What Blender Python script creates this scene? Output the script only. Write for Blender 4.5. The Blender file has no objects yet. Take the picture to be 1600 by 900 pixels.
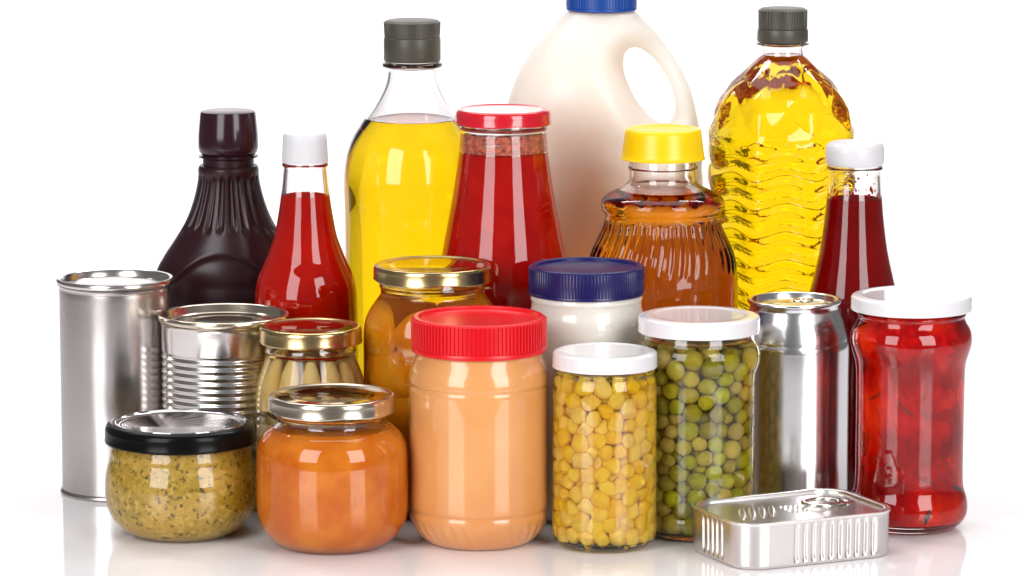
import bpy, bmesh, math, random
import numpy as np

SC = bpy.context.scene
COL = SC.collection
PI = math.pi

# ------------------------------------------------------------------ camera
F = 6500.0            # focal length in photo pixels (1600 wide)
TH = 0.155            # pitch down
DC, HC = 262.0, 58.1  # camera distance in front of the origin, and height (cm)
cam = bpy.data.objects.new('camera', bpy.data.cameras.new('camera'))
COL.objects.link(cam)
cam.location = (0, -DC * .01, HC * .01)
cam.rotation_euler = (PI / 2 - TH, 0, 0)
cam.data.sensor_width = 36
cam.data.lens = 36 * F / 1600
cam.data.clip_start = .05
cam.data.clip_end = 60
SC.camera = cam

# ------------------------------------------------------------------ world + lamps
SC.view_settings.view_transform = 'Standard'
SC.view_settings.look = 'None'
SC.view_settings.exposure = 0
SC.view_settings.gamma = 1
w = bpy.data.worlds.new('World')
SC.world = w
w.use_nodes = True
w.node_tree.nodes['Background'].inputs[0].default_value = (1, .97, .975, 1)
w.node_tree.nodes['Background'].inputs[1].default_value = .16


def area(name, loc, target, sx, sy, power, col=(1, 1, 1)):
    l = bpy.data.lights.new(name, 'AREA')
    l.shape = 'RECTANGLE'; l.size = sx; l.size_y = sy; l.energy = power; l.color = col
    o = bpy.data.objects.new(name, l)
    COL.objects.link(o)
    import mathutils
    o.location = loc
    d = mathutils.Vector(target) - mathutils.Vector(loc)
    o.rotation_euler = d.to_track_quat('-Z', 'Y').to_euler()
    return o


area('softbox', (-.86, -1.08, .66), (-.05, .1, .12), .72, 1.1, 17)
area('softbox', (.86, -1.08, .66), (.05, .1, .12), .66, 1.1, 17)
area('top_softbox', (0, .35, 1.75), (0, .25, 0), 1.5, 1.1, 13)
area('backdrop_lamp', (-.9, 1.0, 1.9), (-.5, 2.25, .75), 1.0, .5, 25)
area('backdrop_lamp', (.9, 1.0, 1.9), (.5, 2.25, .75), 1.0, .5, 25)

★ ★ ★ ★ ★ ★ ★

Quote the data above in full, leaving out the pictures it holds.

What Blender Python script creates this scene? Output the script only. Write for Blender 4.5. The Blender file has no objects yet. Take the picture to be 1600 by 900 pixels.
import bpy, bmesh, math, random
import numpy as np

SC = bpy.context.scene
COL = SC.collection
PI = math.pi

# ------------------------------------------------------------------ camera
F = 6500.0            # focal length in photo pixels (1600 wide)
TH = 0.155            # pitch down
DC, HC = 262.0, 58.1  # camera distance in front of the origin, and height (cm)
cam = bpy.data.objects.new('camera', bpy.data.cameras.new('camera'))
COL.objects.link(cam)
cam.location = (0, -DC * .01, HC * .01)
cam.rotation_euler = (PI / 2 - TH, 0, 0)
cam.data.sensor_width = 36
cam.data.lens = 36 * F / 1600
cam.data.clip_start = .05
cam.data.clip_end = 60
SC.camera = cam

# ------------------------------------------------------------------ world + lamps
SC.view_settings.view_transform = 'Standard'
SC.view_settings.look = 'None'
SC.view_settings.exposure = 0
SC.view_settings.gamma = 1
w = bpy.data.worlds.new('World')
SC.world = w
w.use_nodes = True
w.node_tree.nodes['Background'].inputs[0].default_value = (1, .97, .975, 1)
w.node_tree.nodes['Background'].inputs[1].default_value = .16


def area(name, loc, target, sx, sy, power, col=(1, 1, 1)):
    l = bpy.data.lights.new(name, 'AREA')
    l.shape = 'RECTANGLE'; l.size = sx; l.size_y = sy; l.energy = power; l.color = col
    o = bpy.data.objects.new(name, l)
    COL.objects.link(o)
    import mathutils
    o.location = loc
    d = mathutils.Vector(target) - mathutils.Vector(loc)
    o.rotation_euler = d.to_track_quat('-Z', 'Y').to_euler()
    return o


area('softbox', (-.86, -1.08, .66), (-.05, .1, .12), .72, 1.1, 17)
area('softbox', (.86, -1.08, .66), (.05, .1, .12), .66, 1.1, 17)
area('top_softbox', (0, .35, 1.75), (0, .25, 0), 1.5, 1.1, 13)
area('backdrop_lamp', (-.9, 1.0, 1.9), (-.5, 2.25, .75), 1.0, .5, 25)
area('backdrop_lamp', (.9, 1.0, 1.9), (.5, 2.25, .75), 1.0, .5, 25)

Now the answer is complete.